Did we talk about platform deals?

Harry Miller
Founder and CEO, Devolver Digital

I think we did.

Graeme Struthers
Co-founder and COO, Devolver Digital

I think that's it.

Moderator

I think, Dan, if I may just jump in there as well, Harry, I think you've taken a lot of the questions. I think those that are remaining probably are overlaps with those that you've probably already previously addressed. If I may just jump in and thank everybody for their engagement this afternoon and for all your questions, and if any further questions come in, guys, I'll make those available to you post today's meeting. Harry, I know investor feedback will be important to you. I will shortly redirect those on the call to give you their thoughts and expectations. If I may, Harry, just come back to you and ask you for a couple of closing comments, and then I'll redirect investors for their feedback.

Harry Miller
Founder and CEO, Devolver Digital

Sure. Well, we really appreciate this opportunity. I think the reason why we're here now speaking to retail is because we feel confident in our growth going forward. We think it's really time to tell our story, and we also believe that this is one of the roads or inlets to better liquidity.

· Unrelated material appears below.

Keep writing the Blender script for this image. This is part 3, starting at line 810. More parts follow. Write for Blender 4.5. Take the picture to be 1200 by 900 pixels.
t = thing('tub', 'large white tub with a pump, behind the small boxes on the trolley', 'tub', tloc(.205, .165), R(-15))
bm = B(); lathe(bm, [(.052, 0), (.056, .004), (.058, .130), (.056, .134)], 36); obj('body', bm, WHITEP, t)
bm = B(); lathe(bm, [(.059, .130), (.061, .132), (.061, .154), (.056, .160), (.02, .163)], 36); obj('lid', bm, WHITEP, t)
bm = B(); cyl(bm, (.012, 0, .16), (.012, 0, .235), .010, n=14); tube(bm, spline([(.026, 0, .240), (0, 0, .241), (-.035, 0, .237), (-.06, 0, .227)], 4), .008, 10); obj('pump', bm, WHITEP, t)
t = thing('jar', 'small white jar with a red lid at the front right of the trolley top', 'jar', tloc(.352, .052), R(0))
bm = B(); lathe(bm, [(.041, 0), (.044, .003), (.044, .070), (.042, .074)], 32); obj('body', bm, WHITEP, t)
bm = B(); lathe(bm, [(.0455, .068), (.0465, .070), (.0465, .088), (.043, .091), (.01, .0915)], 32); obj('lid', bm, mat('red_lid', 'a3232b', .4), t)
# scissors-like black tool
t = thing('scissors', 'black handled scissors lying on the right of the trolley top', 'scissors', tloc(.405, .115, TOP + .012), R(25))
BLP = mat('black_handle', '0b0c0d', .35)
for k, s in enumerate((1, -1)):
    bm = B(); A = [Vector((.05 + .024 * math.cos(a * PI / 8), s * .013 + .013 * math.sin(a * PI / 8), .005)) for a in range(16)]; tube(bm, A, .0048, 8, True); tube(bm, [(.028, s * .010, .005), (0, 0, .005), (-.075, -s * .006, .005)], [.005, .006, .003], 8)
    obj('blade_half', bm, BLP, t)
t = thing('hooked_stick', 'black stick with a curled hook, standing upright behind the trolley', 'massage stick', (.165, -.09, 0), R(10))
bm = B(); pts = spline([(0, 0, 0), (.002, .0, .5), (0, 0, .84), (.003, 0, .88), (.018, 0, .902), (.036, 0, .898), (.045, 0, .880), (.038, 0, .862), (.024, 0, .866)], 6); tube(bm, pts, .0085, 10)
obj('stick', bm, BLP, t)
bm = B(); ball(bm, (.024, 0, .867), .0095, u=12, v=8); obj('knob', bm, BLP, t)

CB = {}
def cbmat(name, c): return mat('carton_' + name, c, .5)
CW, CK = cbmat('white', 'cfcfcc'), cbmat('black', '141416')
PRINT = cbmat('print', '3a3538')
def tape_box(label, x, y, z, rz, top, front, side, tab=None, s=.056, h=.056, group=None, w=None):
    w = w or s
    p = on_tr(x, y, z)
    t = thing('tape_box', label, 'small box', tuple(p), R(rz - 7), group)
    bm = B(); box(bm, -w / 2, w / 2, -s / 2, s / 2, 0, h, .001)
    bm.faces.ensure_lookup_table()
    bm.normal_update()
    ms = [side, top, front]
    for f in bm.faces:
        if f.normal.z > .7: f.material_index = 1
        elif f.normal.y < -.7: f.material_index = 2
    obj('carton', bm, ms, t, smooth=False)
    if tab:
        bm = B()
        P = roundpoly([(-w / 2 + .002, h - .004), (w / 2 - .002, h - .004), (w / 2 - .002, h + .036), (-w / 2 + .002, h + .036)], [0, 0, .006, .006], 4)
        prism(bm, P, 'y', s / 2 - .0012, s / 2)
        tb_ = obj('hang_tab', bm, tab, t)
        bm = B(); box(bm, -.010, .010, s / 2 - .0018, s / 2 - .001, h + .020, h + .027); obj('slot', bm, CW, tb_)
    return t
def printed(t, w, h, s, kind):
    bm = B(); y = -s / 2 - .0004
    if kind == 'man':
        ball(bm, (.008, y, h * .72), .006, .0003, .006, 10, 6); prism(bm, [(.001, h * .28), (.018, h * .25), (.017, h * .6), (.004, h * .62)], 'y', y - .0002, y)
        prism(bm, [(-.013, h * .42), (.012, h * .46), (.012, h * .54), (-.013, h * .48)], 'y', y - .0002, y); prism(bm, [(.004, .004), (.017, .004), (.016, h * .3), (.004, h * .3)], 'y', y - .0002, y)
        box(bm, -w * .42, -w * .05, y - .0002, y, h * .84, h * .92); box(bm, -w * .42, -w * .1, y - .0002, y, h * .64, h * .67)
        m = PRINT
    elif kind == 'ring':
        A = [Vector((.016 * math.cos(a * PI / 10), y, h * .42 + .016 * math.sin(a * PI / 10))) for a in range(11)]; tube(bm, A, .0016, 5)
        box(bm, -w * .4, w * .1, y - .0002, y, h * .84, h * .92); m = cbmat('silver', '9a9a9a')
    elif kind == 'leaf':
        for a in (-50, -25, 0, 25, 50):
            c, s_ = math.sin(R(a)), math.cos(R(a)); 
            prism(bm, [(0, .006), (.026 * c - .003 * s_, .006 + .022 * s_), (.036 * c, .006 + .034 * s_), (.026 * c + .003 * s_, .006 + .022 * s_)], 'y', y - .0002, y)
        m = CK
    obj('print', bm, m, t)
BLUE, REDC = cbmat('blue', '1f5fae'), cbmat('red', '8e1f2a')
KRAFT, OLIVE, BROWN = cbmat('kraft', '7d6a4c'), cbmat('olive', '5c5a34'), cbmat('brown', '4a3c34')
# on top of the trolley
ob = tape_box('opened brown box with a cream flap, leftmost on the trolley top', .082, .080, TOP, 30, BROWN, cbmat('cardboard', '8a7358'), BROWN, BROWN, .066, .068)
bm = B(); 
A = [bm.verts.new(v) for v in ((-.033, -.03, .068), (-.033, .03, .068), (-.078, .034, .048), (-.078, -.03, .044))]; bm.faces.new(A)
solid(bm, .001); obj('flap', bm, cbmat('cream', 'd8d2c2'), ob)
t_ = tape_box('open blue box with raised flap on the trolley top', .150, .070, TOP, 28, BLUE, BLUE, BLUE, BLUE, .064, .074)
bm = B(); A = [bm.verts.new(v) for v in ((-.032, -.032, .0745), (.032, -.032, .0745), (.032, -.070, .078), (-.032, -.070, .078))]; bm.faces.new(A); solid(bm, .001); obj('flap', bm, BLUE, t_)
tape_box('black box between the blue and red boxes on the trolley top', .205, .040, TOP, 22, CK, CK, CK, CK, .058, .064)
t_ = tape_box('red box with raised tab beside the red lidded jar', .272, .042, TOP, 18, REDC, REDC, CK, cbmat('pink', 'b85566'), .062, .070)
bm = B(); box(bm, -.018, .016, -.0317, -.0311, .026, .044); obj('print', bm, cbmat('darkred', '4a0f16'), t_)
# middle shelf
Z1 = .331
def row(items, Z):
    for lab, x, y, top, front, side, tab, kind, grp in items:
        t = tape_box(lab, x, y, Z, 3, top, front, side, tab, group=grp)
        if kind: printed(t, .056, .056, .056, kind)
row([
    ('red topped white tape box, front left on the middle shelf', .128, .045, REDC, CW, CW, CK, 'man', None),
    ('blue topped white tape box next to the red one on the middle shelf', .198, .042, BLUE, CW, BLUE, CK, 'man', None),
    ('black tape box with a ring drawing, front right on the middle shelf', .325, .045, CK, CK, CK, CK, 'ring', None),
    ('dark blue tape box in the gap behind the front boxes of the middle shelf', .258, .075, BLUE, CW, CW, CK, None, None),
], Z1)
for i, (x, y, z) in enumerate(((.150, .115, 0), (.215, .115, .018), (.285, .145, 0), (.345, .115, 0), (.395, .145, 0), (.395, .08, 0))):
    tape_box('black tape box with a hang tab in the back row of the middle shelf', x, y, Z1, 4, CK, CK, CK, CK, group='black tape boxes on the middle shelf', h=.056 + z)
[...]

We really hope that we've spoken to you in a way that gives you confidence, and we hope to see you on our cap table.

Moderator

That's great.

Harry Miller
Founder and CEO, Devolver Digital

Thank you.

Moderator

That's great, Harry, and to the rest of the team, thank you very much indeed for updating investors. If I could please ask investors not to close this session, as we'll now automatically redirect you to the opportunity to provide your feedback in order that the company can really better understand your views and expectations. On behalf of the management team at Devolver Digital, we'd like to thank you for attending today's presentation. Thank you for your patience, and enjoy the rest of your day.